| Collected material |
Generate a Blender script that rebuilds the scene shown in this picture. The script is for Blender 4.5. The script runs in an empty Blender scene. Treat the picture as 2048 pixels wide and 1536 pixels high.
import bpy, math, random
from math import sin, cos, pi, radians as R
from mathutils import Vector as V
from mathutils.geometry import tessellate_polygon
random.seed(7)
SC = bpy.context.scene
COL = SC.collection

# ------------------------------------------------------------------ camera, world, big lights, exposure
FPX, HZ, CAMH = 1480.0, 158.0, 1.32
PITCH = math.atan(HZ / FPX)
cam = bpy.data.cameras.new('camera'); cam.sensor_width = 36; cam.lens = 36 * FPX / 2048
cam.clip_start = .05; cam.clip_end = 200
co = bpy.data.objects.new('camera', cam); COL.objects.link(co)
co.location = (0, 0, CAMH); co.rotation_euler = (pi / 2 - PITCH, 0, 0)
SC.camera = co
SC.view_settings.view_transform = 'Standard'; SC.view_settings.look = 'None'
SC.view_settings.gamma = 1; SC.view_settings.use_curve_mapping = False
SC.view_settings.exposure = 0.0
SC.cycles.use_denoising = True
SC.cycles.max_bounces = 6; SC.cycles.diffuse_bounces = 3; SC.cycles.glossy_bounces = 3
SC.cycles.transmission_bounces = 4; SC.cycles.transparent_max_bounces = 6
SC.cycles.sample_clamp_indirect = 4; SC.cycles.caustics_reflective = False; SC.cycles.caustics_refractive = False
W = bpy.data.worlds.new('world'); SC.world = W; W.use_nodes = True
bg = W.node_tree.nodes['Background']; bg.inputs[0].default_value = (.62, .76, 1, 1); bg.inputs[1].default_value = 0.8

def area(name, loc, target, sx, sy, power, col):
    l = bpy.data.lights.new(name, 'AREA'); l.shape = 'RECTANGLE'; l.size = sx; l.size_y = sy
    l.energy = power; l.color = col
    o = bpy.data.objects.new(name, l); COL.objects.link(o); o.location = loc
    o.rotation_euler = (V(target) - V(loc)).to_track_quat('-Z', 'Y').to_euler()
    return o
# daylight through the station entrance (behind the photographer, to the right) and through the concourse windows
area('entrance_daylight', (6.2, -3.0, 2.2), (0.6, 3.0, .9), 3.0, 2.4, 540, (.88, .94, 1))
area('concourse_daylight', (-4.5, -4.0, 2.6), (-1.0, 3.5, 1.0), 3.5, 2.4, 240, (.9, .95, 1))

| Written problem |
Please return the data above exactly as given.

| Output of the task |
Generate a Blender script that rebuilds the scene shown in this picture. The script is for Blender 4.5. The script runs in an empty Blender scene. Treat the picture as 2048 pixels wide and 1536 pixels high.
import bpy, math, random
from math import sin, cos, pi, radians as R
from mathutils import Vector as V
from mathutils.geometry import tessellate_polygon
random.seed(7)
SC = bpy.context.scene
COL = SC.collection

# ------------------------------------------------------------------ camera, world, big lights, exposure
FPX, HZ, CAMH = 1480.0, 158.0, 1.32
PITCH = math.atan(HZ / FPX)
cam = bpy.data.cameras.new('camera'); cam.sensor_width = 36; cam.lens = 36 * FPX / 2048
cam.clip_start = .05; cam.clip_end = 200
co = bpy.data.objects.new('camera', cam); COL.objects.link(co)
co.location = (0, 0, CAMH); co.rotation_euler = (pi / 2 - PITCH, 0, 0)
SC.camera = co
SC.view_settings.view_transform = 'Standard'; SC.view_settings.look = 'None'
SC.view_settings.gamma = 1; SC.view_settings.use_curve_mapping = False
SC.view_settings.exposure = 0.0
SC.cycles.use_denoising = True
SC.cycles.max_bounces = 6; SC.cycles.diffuse_bounces = 3; SC.cycles.glossy_bounces = 3
SC.cycles.transmission_bounces = 4; SC.cycles.transparent_max_bounces = 6
SC.cycles.sample_clamp_indirect = 4; SC.cycles.caustics_reflective = False; SC.cycles.caustics_refractive = False
W = bpy.data.worlds.new('world'); SC.world = W; W.use_nodes = True
bg = W.node_tree.nodes['Background']; bg.inputs[0].default_value = (.62, .76, 1, 1); bg.inputs[1].default_value = 0.8

def area(name, loc, target, sx, sy, power, col):
    l = bpy.data.lights.new(name, 'AREA'); l.shape = 'RECTANGLE'; l.size = sx; l.size_y = sy
    l.energy = power; l.color = col
    o = bpy.data.objects.new(name, l); COL.objects.link(o); o.location = loc
    o.rotation_euler = (V(target) - V(loc)).to_track_quat('-Z', 'Y').to_euler()
    return o
# daylight through the station entrance (behind the photographer, to the right) and through the concourse windows
area('entrance_daylight', (6.2, -3.0, 2.2), (0.6, 3.0, .9), 3.0, 2.4, 540, (.88, .94, 1))
area('concourse_daylight', (-4.5, -4.0, 2.6), (-1.0, 3.5, 1.0), 3.5, 2.4, 240, (.9, .95, 1))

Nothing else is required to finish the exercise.